30 June 2025 – Monday of the 13th week of Ordinary Time

Gen 18:16-33; Mt 8:18-22

HOMILY

Matthew places this encounter between Jesus and two people who want to follow him in the midst of a long series of healings and other events whose context is not specified, but which seem to take place at the beginning of His public life. Luke's Gospel places the same encounter during Jesus' final journey to Jerusalem, where He will be put to death. Jesus' call, ‘Follow me,’ then takes on a whole new meaning.
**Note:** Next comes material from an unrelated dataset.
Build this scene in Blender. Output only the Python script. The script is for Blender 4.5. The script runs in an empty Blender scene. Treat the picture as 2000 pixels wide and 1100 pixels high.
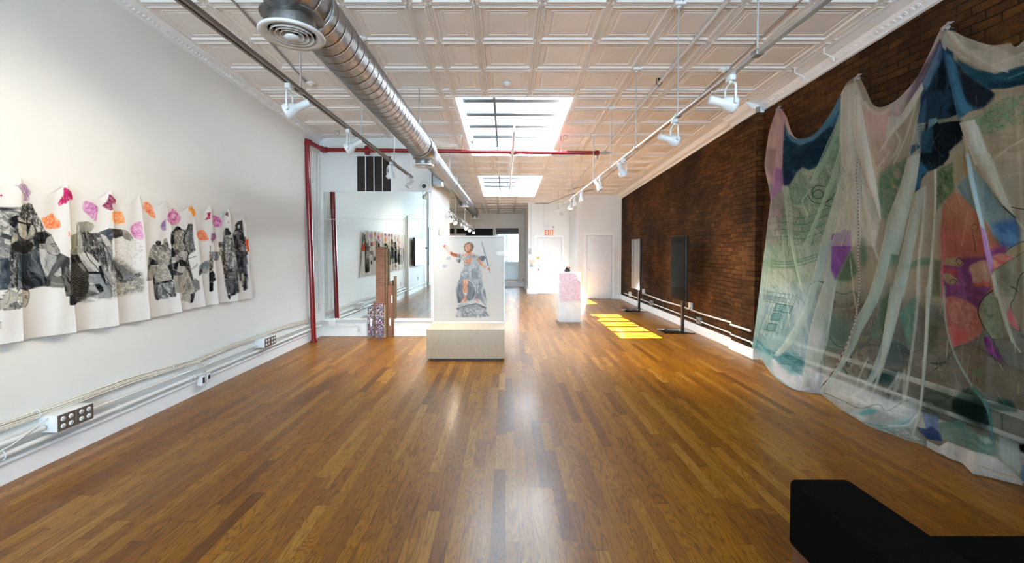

In Matthew's Gospel, which we have just read, Jesus is on the road—probably still in the land of the Samaritans—when two people who want to follow Him approach Him. These people are not named, as are normally the disciples whom Jesus calls. They are therefore typical figures. They represent each one of us, according to the circumstances of our lives.

To the first, who says, ‘Master, I will follow you wherever you go,’ Jesus does not respond with something like, ‘Well done, welcome to my group!’ He does not even ask him a single question. He simply outlines the demands of what he wants to undertake, describing what He Himself experiences: "Foxes have dens and birds of the air have nests, but the Son of Man

has nowhere to lay His head." ‘ To the other who says to Him, ‘Lord, let me first go and bury my father,’ He replies, ‘Follow Me, and let the dead bury their dead.

Each of us has received a personal call. Our journey will normally be a mixture of successes and failures, personal satisfactions and disappointments. We will grow towards the fullness of Life through this journey, insofar as, like Jesus on His way to Jerusalem, our gaze and our face are decidedly and irrevocably turned towards the goal, come what may.